The case hinged on whether the up-front payments were made to acquire or enhance contractual rights or to acquire land, which was the contemplated subject of the contracts. HMRC, arguing for the second position, claimed that since the land was not ultimately acquired, there was no allowable loss for tax purposes. If the distinction sounds slippery, this may be due to the fact that several rules of capital gains tax (CGT) are potentially in play and it is not obvious, even after reading the judgment, which should prevail.
HMRC agreed that contractual rights can count as ‘assets’ for CGT purposes, albeit the tax outcome depends on the manner in which the contract fails to complete. Therefore, it was mutually accepted that if the parties simply abandon a contract then no loss is allowable. The Lloyd-Webbers had, however, agreed with the developer to terminate the original contract in exchange for new (and valueless) rights. The creation of these rights is different from casual abandonment and can, as a matter of principle, create a capital loss.

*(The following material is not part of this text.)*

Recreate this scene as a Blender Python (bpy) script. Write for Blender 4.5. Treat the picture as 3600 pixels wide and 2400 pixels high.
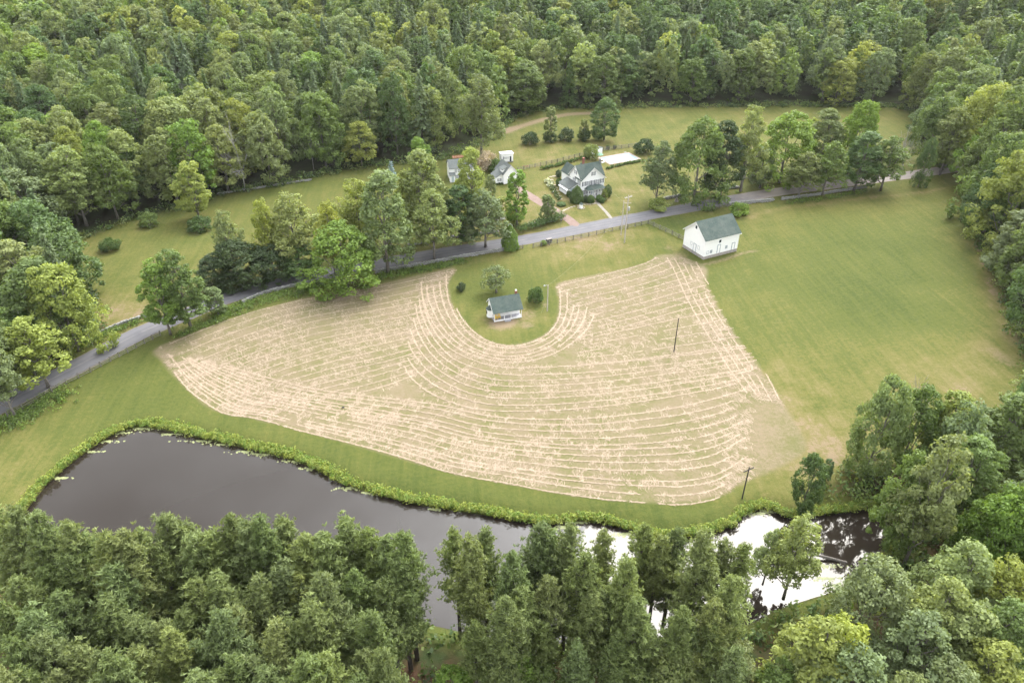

Nevertheless, they still had to navigate the special rules applicable to options and forfeited deposits, which entail an ‘all or nothing’ approach. If the contract completes, the price of the option or the deposit will count as part of the cost of the tangible asset (such as land). But if the option is abandoned or the deposit is forfeited, such events do not count as a disposal of contractual rights and the prospective purchaser cannot claim a loss.
How the Lloyd-Webbers successfully steered a middle course (i.e. obtaining an allowable loss in the absence of completion) was not fully explained in the judgment, so the natural inference must be that their staged payments collectively amounted to something more than a simple deposit.
The Tribunal judge explicitly applied a ‘real world approach’ to the Lloyd-Webbers' commercially genuine loss and, if such an approach prevails, it could yield valuable capital losses when complex ‘off-plan’ purchases go bad. Property developers still find it difficult to raise capital from banks, so contracts for buildings or apartments that have not yet been built are unlikely to go out of fashion any time soon.
Whether HMRC will accept the necessary ‘middle course’ without challenge is of course another matter.